Bogdan-Alexandru Stanescu

Bogdan Stanescu

Bogdan-Alexandru Stănescu (1979) is an accomplished writer and editor with over 20 years of experience in foreign fiction. From 2005 to 2020, he served as the editorial director at Polirom Publishing House, where he was instrumental in publishing notable authors such as Orhan Pamuk, Philip Roth, Paul Auster, Vladimir Nabokov, and Ernest Hemingway. Currently, he is the editorial director for the Anansi World Fiction imprint within the Trei Publishing group, publishing authors such as Annie Ernaux, Jon Fosse, Louise Glück, Douglas Stewart, Roberto Bolaño, Hwang Sok-yong, Burhan Sönmez, Martin Amis and Paul Auster.

Stănescu is also a prolific essayist, regularly contributing to Dilema Veche and Observatorul Cultural magazines. He debuted as an author in 2010 with an epistolary book of essays, Ceea ce ne desparte. Epistolarul de la Hanul lui Manuc (What Separates Us), which engages in a literary dialogue contrasting Russian and Anglo-Saxon literature. His 2012 poetry collection, După bătălie ne-am tras sufletul (After the Battle We Stopped to Catch Our Breath), was shortlisted for the Observatorul Cultural National Prize and the Radio România Cultural Prize.

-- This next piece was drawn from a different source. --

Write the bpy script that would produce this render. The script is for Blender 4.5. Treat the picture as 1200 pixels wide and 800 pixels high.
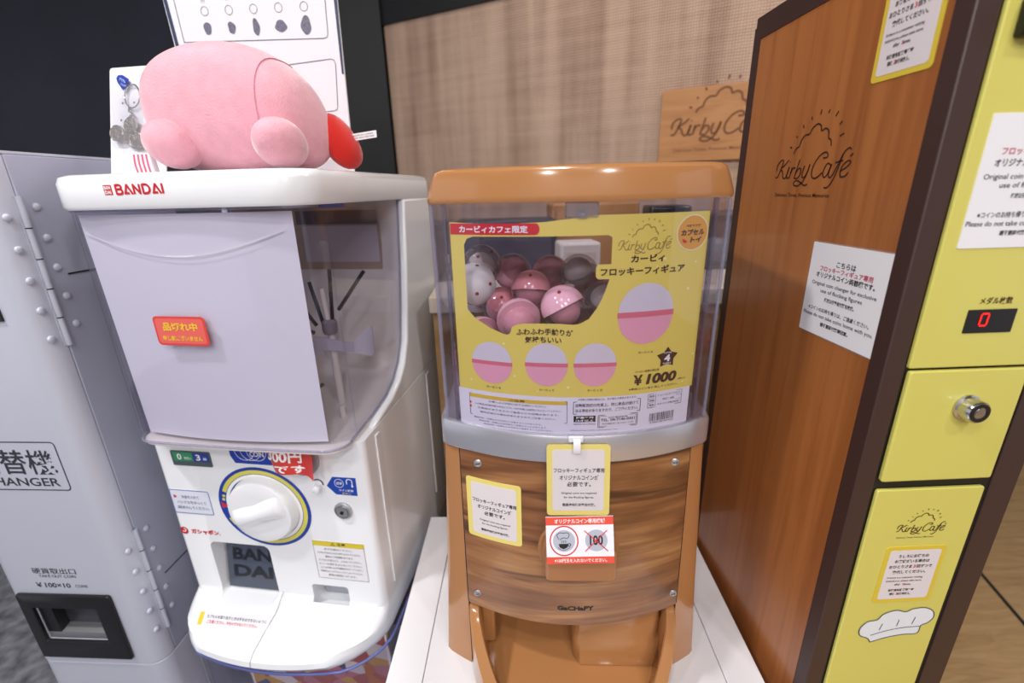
import bpy, bmesh, math, random
from mathutils import Vector, Matrix
for o in list(bpy.data.objects): bpy.data.objects.remove(o)
scene = bpy.context.scene; COL = scene.collection
R = math.radians; sin, cos, pi = math.sin, math.cos, math.pi
H = 1.35                                   # eye height: plans below are measured from the eye level, floor at -H

# ------------------------------------------------------------------ camera
PITCH, ROLL, YAW = R(18.46), R(1.5), R(1.5)
fw = Vector((sin(YAW)*cos(PITCH), cos(YAW)*cos(PITCH), -sin(PITCH)))
r0 = Vector((cos(YAW), -sin(YAW), 0)); u0 = r0.cross(fw)
rt = r0*cos(ROLL) - u0*sin(ROLL); up = u0*cos(ROLL) + r0*sin(ROLL)
cd = bpy.data.cameras.new('camera'); cam = bpy.data.objects.new('camera', cd); COL.objects.link(cam)
cam.matrix_world = Matrix(((rt.x, up.x, -fw.x, 0), (rt.y, up.y, -fw.y, 0), (rt.z, up.z, -fw.z, H), (0, 0, 0, 1)))
cd.sensor_width = 36; cd.lens = 533.3*36/1200; cd.clip_start = .02
cd.dof.use_dof = True; cd.dof.focus_distance = .56; cd.dof.aperture_fstop = 3.2
scene.camera = cam
# ------------------------------------------------------------------ light
w = bpy.data.worlds.new('shop_ambient'); scene.world = w; w.use_nodes = True
w.node_tree.nodes['Background'].inputs[0].default_value = (.84, .86, .96, 1)
w.node_tree.nodes['Background'].inputs[1].default_value = .70
scene.view_settings.view_transform = 'Standard'; scene.view_settings.look = 'None'
scene.view_settings.gamma = 1; scene.view_settings.use_curve_mapping = False
scene.view_settings.exposure = .06
def lamp(x, y, z, size, watt, col=(1, .96, .92), tgt=None):
    l = bpy.data.lights.new('ceiling_and_fill_lamp', 'AREA'); l.shape = 'DISK'; l.size = size; l.energy = watt; l.color = col
    o = bpy.data.objects.new('ceiling_and_fill_lamp', l); COL.objects.link(o); o.location = (x, y, z+H)
    if tgt: o.rotation_euler = (Vector(tgt)-Vector((x, y, z))).to_track_quat('-Z', 'Y').to_euler()
    return o
lamp(-1.0, .15, 1.28, .12, 18, (1, .98, .96))
lamp(-.35, -.55, 1.28, .12, 7, (1, .99, .98))
lamp(.75, -.6, 1.28, .12, 7, (1, .99, .98))
lamp(.25, -1.4, 1.28, .16, 14, (1, .99, .99))
lamp(-.7, -2.3, 1.28, .2, 26, (.98, .99, 1))  # added fill behind the camera, brightens the machine fronts
lamp(.9, -2.3, 1.28, .2, 24, (1, .99, .99))  # second added fill for the fronts
lamp(-1.3, -.9, 1.28, .16, 11, (.97, .98, 1))
lamp(.1, 1.0, 1.28, .12, 6, (1, .95, .90))
lamp(1.2, .6, 1.28, .12, 7, (1, .95, .90))
lamp(-.1, -.9, 1.25, 1.3, 4, (.97, .98, 1))  # added broad soft fill disc, not one of the downlights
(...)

In 2013, he published Enter Ghost: Imaginary Letters to Osip Mandelștam, a homage to close-reading and literary imagination, followed by his second poetry collection, Anabasis, in 2014. Stănescu ventured into fiction with his debut novel, The Childhood of Kaspar Hauser (2017), a coming-of-age story set during the final years of the Ceaușescu regime, which garnered several prestigious awards, including the Thoreau Nephew National Prize and was shortlisted for the European Prize for Literature in 2018. This work has been translated into multiple languages.

His subsequent works include the biographical novel The Lost Letter (2019) about renowned Romanian playwright I.L. Caragiale, and Adorabilii etrusci (Those Adorable Etruscans) (2020), which won the George Cosbuc National Prize for Poetry. In 2022, he released Abraxas, celebrated with awards such as the Observator Cultural Prize for Fiction, Ziarul de Iași Prize for Fiction and the Romanian Academy Prize for Literature, with translation rights sold in several countries. His latest novel, released in 2024, The Black Sun, is the closure of what the author calls “the trilogy of memory and family” (together with The Childhood of Kaspar Hauser and Abraxas.)

Stănescu is also a skilled translator, having translated works by notable authors including Tennessee Williams, James Joyce, William Faulkner, and Philip Roth. He holds a PhD in literature.